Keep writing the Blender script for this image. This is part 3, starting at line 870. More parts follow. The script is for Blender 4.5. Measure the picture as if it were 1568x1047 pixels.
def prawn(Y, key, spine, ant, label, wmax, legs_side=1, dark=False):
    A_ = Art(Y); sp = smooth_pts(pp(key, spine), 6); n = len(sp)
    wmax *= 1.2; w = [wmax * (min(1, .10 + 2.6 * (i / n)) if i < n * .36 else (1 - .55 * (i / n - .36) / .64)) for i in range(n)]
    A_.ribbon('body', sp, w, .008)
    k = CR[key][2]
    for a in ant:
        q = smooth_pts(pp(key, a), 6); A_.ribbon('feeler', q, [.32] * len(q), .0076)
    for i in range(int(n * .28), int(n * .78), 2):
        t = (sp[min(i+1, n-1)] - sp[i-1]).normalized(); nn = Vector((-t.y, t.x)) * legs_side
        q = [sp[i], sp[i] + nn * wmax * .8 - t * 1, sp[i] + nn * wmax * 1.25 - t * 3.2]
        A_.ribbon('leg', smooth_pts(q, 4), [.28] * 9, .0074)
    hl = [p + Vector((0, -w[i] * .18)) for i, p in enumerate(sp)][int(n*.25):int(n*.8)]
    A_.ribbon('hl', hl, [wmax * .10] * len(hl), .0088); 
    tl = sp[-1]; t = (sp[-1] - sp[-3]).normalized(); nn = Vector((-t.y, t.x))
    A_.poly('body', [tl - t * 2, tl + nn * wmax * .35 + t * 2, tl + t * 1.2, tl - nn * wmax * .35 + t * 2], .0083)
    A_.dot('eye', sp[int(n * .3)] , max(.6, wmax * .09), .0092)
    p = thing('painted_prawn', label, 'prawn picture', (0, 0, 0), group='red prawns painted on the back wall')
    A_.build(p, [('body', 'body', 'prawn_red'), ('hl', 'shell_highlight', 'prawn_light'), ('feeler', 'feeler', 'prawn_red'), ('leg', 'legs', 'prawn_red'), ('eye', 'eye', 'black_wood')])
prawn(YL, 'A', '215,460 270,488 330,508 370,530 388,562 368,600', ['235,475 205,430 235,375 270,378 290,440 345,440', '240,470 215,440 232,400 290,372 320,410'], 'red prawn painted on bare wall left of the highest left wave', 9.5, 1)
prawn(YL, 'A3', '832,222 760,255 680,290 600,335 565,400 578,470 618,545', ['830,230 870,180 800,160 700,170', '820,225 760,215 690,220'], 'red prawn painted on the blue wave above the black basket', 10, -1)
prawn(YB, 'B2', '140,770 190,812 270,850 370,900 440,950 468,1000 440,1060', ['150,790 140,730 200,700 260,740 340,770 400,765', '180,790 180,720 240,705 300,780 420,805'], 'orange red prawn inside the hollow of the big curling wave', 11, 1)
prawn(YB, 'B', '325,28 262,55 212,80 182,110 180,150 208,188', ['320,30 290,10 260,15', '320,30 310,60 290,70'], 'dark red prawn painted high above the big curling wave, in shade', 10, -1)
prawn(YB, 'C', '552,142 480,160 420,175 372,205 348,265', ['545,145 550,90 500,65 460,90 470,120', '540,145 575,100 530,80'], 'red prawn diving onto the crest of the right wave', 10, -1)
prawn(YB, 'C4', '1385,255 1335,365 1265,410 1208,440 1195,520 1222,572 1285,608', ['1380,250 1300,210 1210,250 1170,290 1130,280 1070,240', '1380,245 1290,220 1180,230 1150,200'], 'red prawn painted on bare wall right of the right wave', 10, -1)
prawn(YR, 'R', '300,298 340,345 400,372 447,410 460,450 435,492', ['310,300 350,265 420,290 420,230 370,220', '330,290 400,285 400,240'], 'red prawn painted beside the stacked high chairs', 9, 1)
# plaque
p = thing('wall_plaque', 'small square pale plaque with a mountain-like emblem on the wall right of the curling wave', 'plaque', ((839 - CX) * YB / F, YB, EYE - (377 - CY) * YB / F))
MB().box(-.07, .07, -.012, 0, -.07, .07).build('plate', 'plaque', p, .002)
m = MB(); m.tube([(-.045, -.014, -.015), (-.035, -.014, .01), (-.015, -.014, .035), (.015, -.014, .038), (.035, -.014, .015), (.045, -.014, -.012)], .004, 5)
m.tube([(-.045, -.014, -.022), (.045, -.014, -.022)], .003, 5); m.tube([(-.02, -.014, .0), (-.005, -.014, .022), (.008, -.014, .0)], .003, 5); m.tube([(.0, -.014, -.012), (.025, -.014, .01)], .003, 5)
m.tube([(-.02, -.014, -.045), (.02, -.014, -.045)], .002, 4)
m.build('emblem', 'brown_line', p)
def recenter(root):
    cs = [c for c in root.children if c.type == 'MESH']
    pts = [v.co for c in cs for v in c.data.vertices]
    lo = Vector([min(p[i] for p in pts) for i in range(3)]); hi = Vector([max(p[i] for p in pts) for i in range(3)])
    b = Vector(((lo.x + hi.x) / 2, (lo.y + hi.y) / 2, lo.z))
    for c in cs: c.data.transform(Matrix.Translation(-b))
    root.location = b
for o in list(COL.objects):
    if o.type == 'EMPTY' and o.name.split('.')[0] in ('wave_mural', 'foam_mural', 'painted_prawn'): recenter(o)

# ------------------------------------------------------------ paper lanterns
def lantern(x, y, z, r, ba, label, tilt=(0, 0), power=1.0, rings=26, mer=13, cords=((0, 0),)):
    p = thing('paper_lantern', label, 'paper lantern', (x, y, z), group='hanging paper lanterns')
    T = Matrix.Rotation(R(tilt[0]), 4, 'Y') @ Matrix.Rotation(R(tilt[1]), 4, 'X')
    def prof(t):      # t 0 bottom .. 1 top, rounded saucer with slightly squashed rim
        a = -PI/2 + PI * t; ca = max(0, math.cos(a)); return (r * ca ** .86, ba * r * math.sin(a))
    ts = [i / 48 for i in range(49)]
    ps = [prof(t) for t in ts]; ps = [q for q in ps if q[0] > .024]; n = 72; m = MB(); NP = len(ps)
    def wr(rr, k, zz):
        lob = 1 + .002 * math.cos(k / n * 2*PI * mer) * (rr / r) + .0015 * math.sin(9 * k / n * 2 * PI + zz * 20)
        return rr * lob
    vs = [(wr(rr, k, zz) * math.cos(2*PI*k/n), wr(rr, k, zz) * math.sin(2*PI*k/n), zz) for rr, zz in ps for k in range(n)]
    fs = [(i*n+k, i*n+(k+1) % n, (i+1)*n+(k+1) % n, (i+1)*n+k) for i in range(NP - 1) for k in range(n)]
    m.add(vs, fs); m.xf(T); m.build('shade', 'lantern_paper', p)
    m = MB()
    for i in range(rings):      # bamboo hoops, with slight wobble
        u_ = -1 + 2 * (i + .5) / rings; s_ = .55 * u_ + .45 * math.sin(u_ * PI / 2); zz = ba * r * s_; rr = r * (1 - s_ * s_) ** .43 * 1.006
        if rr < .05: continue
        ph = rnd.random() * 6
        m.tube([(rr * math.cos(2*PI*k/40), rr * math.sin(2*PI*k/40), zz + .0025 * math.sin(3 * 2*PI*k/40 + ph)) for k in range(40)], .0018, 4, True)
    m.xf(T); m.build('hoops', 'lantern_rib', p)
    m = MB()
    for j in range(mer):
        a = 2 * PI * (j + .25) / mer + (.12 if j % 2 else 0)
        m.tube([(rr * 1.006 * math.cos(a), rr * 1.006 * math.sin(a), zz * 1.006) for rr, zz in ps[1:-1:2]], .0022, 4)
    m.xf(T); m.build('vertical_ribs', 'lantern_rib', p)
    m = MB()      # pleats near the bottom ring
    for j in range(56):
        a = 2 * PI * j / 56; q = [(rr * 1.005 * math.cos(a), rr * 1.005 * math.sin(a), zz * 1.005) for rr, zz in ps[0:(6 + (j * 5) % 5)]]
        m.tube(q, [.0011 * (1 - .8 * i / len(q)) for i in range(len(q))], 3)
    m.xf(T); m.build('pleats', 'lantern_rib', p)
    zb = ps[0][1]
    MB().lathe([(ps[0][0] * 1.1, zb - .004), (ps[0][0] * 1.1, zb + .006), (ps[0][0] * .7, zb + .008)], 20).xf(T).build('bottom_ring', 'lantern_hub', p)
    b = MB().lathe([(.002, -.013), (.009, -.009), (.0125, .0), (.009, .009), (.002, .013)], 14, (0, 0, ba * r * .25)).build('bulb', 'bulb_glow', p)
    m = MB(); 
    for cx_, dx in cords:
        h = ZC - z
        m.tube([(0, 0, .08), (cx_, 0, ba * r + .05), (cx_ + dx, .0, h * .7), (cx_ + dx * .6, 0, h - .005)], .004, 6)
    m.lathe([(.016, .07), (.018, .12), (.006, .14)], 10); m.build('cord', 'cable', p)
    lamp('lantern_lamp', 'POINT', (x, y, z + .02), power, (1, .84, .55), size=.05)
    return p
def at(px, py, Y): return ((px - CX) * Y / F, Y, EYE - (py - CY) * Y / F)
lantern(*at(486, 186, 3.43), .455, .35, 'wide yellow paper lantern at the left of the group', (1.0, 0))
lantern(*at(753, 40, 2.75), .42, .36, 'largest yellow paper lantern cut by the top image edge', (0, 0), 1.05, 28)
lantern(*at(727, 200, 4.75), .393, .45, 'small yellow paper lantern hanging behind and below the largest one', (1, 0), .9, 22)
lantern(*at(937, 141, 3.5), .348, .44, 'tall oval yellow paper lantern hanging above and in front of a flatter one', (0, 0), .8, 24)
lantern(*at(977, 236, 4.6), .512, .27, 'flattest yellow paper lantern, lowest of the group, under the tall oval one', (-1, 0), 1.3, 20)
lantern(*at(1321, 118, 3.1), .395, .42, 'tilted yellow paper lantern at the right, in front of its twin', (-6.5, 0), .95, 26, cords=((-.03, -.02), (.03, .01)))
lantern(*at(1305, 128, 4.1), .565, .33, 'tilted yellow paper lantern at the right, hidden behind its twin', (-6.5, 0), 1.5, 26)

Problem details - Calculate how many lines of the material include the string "image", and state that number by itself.

Answer to the task - 2